Recorded data:
-*-*-
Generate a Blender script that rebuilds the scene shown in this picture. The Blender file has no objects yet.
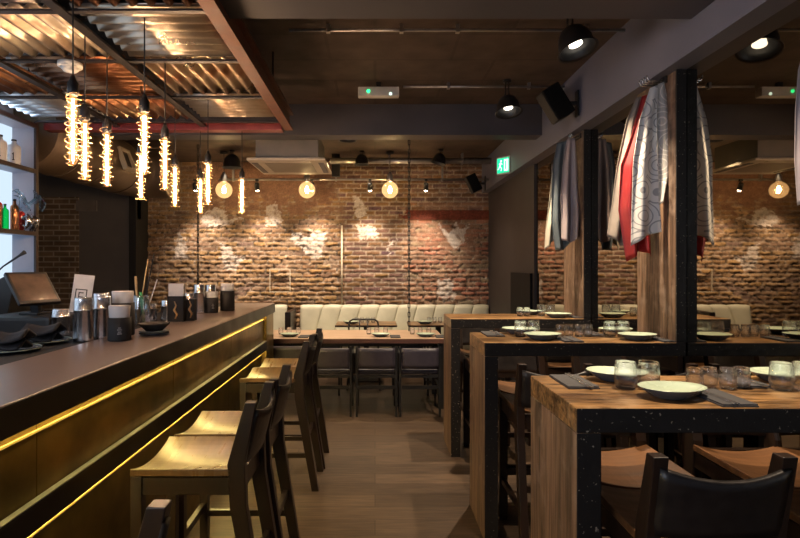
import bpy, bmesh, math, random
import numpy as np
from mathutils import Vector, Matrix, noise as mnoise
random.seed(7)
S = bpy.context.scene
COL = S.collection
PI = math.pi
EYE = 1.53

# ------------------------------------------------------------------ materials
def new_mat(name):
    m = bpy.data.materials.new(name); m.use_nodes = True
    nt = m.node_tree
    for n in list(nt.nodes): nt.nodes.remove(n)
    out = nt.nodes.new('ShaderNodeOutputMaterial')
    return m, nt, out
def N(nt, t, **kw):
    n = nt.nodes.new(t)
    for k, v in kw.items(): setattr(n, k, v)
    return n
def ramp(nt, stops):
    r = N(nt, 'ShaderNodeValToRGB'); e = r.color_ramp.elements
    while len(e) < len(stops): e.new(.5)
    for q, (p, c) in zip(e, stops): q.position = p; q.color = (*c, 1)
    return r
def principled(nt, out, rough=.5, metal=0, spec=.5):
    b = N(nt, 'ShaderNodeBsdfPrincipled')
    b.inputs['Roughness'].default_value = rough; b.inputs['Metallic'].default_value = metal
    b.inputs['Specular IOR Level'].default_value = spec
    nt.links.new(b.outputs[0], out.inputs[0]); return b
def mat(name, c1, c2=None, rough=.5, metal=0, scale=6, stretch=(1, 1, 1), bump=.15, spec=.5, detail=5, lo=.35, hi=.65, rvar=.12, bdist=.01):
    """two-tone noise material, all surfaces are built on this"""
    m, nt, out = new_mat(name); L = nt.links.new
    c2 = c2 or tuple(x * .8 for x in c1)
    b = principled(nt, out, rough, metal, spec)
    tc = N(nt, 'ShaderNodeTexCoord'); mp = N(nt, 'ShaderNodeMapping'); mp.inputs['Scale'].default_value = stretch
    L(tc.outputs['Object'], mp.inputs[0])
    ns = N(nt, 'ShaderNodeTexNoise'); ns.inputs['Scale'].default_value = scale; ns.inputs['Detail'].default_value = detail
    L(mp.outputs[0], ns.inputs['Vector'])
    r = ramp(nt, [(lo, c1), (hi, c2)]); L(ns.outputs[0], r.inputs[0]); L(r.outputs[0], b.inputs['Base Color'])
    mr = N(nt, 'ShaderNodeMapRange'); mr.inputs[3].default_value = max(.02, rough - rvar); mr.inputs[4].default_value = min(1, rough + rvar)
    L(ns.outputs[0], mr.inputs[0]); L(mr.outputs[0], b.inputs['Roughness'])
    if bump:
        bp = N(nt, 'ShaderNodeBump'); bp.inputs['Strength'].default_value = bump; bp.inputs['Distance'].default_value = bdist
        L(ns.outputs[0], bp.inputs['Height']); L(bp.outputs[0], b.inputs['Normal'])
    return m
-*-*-
Directions for this task: Where a line holds the string "scene", copy that line.

The completed task:
Generate a Blender script that rebuilds the scene shown in this picture. The Blender file has no objects yet.
S = bpy.context.scene